Pour lui, "c’est lié à la gestion des déjections animales. Si vous nettoyez fréquemment, que vous éliminez cette ressource, cette matrice, pour avoir le développement de larves, vous allez avoir des populations normales de mouches, qui ne seront pas problématiques"

Mais, "si on se retrouve d’une part à avoir beaucoup de matières, qui va servir de substrat disponible pour ces larves et qu’il y a en plus des périodes de chaleur qui vont faire que les cycles de développement des mouches vont se raccourcir, la reproduction va être plus intense. Vous allez avoir un plus grand nombre d’individus. Quand on sait que chaque mouche femelle va pouvoir déposer des dizaines d’œufs par jour, on arrive vite à une croissance exponentielle, avec des aspects d’invasion. Il y a des dizaines ou centaines de milliers de mouches qui peuvent sortir d’un endroit. Et quand elles se disséminent, ça devient gênant pour le voisinage".

Pourquoi faut-il autant de temps pour identifier la source précise de la prolifération des mouches?

Ce n’est pas la première année que la faculté de Gembloux est appelée à la rescousse pour identifier la cause de cette nuisance : "Les années précédentes, on est venu prélever au niveau des productions de poulets pour voir si ça ne venait pas de là mais les installations avaient été justement nettoyées. Et face à des installations propres, on ne peut pas pointer de responsable. On retombait souvent dans ces situations-là", indique le professeur Rudy Caparros Megido. 

C’est pourquoi cette année un protocole a été mis en place, dès le début de la saison : fin avril, début mai. "Préventivement, on a décidé de mettre un certain nombre de pièges à différents endroits potentiellement stratégiques, pour essayer de voir d’où ces mouches peuvent venir".

Les dix pièges sont relevés chaque semaine : "Ce sont donc des tupperwares de 40 centimètres remplis de mouches qui sont collectés dans chaque piège"

Ces collectes viennent d’être arrêtées au premier juillet, "puisqu’on a eu toute la phase exponentielle : de très peu de mouches jusqu’à des quantités astronomiques. Là, normalement on a eu tout le panel d’évolution des mouches".
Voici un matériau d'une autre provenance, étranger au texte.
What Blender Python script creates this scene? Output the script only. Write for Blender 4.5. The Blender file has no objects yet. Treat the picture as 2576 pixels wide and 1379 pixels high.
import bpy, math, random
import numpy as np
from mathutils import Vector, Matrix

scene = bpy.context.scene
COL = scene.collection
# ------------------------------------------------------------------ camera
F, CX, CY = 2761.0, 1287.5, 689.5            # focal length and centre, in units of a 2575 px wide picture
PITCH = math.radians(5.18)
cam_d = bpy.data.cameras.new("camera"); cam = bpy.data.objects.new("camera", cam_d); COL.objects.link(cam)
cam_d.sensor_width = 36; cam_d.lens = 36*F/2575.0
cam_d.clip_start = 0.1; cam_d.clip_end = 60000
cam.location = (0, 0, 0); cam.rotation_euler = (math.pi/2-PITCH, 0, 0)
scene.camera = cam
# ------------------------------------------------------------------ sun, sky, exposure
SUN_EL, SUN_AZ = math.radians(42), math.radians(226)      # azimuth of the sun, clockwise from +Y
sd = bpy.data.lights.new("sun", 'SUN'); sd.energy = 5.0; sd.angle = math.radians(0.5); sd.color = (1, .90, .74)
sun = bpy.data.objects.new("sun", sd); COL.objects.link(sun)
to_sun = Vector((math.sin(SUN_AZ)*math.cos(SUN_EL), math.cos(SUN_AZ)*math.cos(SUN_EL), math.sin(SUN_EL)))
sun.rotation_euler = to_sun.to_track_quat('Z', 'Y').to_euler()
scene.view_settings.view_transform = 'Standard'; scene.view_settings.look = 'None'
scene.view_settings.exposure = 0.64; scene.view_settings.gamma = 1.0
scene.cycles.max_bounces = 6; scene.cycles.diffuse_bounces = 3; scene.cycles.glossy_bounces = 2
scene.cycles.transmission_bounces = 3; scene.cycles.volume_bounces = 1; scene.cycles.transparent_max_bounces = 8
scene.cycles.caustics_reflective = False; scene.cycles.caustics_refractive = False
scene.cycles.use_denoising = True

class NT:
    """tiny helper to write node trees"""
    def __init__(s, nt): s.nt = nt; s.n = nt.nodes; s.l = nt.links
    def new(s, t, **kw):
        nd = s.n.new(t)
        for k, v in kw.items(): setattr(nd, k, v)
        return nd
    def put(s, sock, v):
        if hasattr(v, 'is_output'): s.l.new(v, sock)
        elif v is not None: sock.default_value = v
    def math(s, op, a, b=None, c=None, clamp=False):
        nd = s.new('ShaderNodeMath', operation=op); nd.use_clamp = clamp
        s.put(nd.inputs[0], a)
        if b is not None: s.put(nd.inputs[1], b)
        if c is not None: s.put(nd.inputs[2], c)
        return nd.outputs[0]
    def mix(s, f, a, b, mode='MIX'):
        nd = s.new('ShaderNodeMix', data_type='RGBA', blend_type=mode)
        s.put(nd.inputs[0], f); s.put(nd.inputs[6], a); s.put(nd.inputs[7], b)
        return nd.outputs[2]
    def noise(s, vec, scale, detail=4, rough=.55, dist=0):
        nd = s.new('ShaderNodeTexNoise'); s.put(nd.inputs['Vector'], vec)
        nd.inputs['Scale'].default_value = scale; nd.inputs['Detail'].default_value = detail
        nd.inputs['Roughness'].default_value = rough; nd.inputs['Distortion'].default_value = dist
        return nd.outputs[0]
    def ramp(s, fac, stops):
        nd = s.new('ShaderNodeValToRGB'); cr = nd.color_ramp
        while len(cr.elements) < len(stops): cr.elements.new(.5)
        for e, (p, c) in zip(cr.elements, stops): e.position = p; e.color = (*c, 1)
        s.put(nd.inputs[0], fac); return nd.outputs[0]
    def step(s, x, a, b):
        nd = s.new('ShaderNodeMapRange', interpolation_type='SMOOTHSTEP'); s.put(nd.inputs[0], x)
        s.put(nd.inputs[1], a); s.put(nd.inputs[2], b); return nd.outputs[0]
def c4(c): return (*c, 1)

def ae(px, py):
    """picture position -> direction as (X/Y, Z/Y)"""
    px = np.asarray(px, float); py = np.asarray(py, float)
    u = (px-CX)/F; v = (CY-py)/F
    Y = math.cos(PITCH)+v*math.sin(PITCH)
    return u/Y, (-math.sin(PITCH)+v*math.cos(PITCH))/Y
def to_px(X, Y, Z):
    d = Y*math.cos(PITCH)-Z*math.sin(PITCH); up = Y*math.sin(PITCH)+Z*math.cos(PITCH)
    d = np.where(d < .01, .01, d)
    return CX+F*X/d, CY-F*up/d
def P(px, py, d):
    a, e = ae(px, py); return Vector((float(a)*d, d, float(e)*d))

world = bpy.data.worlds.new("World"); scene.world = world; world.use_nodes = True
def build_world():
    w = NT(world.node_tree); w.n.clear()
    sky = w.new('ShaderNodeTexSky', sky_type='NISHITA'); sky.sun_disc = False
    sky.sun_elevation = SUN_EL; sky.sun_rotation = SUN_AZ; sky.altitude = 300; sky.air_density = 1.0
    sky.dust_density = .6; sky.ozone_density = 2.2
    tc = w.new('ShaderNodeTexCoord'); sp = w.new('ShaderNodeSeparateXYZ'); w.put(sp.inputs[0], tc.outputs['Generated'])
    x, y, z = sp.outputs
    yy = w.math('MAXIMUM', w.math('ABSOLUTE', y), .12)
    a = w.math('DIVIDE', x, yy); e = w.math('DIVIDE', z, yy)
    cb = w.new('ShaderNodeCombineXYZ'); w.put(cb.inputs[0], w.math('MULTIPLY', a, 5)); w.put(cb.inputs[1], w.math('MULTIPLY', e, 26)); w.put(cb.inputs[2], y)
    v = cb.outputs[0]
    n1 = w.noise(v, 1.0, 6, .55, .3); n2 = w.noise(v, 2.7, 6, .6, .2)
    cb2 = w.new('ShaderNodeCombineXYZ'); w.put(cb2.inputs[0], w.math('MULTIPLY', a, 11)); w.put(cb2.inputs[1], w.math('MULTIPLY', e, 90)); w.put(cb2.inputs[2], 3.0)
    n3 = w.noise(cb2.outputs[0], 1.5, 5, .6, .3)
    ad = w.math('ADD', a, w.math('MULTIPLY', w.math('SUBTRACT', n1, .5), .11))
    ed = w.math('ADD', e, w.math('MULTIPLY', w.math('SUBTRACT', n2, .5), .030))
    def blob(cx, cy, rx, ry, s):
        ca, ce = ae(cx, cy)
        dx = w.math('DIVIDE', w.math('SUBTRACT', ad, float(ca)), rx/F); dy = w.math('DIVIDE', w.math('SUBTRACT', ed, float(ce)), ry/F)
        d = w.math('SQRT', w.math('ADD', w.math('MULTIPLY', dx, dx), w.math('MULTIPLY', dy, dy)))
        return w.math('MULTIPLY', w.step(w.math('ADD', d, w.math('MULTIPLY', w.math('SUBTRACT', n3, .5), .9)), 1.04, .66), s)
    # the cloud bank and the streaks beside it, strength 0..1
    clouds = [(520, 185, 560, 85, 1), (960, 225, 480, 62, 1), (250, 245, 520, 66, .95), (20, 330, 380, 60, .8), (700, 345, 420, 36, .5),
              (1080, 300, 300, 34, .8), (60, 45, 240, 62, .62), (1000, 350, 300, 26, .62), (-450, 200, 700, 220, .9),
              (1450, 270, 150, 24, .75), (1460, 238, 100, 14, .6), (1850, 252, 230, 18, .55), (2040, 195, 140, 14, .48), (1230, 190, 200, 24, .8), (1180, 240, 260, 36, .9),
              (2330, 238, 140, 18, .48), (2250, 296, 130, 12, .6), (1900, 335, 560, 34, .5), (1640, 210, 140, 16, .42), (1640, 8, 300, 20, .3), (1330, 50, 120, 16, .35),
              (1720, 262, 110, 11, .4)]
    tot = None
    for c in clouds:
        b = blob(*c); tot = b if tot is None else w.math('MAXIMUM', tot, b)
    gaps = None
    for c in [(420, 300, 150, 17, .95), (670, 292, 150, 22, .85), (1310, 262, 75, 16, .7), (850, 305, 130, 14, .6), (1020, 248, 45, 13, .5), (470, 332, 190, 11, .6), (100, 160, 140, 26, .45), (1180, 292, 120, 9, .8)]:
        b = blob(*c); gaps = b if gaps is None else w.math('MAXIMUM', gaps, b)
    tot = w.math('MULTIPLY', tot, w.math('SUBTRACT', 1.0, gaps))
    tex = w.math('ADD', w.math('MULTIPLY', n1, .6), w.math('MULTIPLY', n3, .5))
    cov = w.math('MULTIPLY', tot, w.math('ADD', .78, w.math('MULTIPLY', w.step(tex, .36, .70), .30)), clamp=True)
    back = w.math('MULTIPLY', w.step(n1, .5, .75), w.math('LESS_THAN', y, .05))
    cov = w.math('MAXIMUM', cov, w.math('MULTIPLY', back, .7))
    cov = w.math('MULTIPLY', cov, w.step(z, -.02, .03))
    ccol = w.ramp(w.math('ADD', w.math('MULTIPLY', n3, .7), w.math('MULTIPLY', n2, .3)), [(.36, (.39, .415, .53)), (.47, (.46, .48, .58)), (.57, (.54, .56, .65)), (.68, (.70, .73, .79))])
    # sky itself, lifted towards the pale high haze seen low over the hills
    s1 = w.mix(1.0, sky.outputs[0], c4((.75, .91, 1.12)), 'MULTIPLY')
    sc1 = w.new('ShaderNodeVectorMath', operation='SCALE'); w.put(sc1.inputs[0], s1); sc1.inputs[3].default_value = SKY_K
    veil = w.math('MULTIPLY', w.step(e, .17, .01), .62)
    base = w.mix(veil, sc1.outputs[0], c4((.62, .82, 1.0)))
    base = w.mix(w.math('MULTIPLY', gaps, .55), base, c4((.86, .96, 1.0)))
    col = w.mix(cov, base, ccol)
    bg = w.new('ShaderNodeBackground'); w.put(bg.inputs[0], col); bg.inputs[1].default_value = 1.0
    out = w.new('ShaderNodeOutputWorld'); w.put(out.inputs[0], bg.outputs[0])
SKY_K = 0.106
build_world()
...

Concrètement, cela représente certainement "60.000 à 70.000 individus", peut-être plus. "Une fois qu’on aura trié et identifié les mouches, on va pouvoir incriminer telle ou telle piège qui a collecté le plus d’individus", souligne encore le professeur Rudy Caparros Megido. 

Le rapport définitif est attendu pour la fin du mois de juillet. Mais, de premiers résultats à confirmer, sembleraient désigner une exploitation de poulets : "Les pièges, proches de ces installations, ont l’air de donner le plus de mouches".

Quand la source sera formellement identifiée, des conseils pourront être donnés, afin d’empêcher à l’avenir la prolifération intempestive des mouches.